Brief: Identify each line below that contains the word "picture", and copy it out.

Information supplied:
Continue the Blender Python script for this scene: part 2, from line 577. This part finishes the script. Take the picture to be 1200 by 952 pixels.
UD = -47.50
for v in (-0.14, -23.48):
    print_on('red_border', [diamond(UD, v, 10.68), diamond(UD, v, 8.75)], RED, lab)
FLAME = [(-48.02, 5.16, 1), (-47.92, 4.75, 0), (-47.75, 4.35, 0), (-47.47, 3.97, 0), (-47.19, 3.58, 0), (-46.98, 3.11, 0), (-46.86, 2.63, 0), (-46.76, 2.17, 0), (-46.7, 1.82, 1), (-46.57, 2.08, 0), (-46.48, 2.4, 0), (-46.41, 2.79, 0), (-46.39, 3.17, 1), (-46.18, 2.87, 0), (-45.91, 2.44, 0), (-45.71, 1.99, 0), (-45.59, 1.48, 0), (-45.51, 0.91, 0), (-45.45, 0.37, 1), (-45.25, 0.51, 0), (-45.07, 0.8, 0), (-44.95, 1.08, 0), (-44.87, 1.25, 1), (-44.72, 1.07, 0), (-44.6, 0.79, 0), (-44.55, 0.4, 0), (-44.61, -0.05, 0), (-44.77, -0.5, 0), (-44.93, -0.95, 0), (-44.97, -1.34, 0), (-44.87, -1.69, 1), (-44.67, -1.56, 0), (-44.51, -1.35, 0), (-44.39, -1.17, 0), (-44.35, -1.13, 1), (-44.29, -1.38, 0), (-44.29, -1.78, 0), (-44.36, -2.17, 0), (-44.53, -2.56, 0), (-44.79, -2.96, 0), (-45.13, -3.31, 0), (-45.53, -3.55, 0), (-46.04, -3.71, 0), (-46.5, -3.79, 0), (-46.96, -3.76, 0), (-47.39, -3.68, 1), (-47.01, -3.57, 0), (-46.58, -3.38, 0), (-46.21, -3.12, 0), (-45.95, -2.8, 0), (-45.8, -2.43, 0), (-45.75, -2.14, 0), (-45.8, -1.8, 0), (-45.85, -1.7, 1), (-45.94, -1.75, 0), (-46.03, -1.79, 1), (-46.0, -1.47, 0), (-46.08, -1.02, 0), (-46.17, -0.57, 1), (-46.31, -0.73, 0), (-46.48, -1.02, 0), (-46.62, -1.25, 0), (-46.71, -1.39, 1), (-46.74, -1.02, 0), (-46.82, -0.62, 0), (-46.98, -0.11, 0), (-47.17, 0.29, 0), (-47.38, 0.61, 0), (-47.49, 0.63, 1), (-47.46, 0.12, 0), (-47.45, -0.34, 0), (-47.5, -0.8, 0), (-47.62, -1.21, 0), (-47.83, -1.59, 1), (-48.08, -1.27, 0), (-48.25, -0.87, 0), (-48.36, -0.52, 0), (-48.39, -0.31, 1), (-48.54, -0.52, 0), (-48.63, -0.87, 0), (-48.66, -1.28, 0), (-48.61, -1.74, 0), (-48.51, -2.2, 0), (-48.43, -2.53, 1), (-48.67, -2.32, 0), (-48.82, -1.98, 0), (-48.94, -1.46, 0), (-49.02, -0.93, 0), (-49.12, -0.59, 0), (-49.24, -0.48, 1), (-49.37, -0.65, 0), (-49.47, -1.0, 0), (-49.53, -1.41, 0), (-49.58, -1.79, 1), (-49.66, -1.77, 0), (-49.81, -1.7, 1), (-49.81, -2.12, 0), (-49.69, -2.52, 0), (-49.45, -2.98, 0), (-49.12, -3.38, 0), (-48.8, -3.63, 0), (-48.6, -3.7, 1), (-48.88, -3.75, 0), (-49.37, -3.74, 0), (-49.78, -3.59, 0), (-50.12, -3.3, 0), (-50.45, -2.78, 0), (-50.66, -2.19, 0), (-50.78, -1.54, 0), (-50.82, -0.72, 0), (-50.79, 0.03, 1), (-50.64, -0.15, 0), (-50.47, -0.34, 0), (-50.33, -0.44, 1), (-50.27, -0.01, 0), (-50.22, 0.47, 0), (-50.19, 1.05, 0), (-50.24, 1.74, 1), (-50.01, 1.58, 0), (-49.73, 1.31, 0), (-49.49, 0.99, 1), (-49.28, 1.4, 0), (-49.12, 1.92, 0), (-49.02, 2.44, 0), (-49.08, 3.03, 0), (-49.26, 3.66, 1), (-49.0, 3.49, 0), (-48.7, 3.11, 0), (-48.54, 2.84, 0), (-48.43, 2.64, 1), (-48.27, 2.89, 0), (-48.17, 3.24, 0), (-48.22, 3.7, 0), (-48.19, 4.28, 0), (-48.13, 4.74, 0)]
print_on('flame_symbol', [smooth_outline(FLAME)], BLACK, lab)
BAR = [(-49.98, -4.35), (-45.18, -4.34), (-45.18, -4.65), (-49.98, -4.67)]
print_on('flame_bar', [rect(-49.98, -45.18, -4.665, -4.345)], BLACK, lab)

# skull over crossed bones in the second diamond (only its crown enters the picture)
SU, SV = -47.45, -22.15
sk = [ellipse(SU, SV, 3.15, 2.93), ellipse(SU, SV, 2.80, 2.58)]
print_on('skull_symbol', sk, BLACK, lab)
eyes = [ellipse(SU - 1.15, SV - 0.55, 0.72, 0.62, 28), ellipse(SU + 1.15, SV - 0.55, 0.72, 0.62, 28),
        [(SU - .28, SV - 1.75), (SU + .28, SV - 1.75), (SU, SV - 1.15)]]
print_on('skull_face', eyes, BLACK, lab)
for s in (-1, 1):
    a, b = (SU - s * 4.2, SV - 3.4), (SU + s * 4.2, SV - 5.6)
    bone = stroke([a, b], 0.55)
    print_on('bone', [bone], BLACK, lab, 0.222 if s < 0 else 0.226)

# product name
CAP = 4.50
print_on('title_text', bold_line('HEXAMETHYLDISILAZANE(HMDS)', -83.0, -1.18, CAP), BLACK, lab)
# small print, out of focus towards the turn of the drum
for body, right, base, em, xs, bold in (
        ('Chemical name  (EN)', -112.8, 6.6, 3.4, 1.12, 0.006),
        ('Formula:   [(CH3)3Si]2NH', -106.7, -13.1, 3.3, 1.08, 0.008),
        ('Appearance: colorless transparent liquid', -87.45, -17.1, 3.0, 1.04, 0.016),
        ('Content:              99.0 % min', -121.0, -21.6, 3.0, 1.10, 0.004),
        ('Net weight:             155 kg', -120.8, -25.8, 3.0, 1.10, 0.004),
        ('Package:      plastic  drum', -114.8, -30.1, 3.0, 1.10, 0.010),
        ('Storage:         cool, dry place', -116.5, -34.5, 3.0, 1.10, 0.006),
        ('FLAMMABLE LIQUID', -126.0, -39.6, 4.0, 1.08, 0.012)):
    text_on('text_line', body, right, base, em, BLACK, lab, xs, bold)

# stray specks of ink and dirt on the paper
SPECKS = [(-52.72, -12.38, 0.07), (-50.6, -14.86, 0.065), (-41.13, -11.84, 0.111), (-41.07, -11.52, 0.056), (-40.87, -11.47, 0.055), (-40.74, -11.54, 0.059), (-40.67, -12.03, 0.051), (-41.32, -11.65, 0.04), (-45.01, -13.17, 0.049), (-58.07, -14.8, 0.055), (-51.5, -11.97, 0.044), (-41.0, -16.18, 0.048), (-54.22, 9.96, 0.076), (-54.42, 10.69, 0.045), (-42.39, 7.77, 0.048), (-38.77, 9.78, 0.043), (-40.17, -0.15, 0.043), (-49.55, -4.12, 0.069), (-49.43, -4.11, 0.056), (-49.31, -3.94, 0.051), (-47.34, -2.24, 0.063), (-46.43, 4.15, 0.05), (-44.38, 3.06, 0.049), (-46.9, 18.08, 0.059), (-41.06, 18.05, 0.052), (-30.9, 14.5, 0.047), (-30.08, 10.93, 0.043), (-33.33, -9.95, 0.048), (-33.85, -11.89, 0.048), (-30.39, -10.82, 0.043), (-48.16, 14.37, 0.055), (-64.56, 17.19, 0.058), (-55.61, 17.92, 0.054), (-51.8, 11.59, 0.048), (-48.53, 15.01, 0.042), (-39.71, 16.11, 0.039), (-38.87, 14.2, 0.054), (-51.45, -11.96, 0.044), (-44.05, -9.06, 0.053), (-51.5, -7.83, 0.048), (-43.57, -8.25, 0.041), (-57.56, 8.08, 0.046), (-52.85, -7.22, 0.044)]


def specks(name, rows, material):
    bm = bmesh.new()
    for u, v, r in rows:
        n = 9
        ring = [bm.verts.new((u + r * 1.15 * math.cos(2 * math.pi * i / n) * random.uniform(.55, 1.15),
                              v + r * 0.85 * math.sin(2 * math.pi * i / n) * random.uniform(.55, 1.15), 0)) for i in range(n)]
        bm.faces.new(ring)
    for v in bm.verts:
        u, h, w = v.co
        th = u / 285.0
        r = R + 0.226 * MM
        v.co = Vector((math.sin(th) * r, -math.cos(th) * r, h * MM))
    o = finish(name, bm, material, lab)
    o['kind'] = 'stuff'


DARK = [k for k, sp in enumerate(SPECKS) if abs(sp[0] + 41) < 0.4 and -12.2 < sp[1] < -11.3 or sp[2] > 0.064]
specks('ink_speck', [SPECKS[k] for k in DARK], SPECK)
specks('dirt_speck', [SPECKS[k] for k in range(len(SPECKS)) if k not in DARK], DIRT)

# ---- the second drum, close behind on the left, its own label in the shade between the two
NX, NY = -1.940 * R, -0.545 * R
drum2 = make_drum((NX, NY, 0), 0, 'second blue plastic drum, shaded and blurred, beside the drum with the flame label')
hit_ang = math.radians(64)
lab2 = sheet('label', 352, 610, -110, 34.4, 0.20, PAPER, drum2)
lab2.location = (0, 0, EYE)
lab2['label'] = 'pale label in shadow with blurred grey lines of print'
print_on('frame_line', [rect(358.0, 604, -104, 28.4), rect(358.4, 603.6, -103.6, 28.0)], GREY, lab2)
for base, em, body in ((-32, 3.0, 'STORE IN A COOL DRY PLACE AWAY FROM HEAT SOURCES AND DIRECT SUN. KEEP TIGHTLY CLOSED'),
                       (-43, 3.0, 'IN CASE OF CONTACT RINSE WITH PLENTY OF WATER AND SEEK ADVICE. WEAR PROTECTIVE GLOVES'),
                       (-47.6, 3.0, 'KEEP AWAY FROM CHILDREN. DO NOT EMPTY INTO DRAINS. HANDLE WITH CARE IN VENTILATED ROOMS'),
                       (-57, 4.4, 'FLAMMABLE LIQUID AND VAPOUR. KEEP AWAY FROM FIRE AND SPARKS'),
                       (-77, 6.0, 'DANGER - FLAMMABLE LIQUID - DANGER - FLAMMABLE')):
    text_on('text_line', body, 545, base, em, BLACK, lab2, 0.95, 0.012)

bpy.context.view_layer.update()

Expected output:
Continue the Blender Python script for this scene: part 2, from line 577. This part finishes the script. Take the picture to be 1200 by 952 pixels.
# skull over crossed bones in the second diamond (only its crown enters the picture)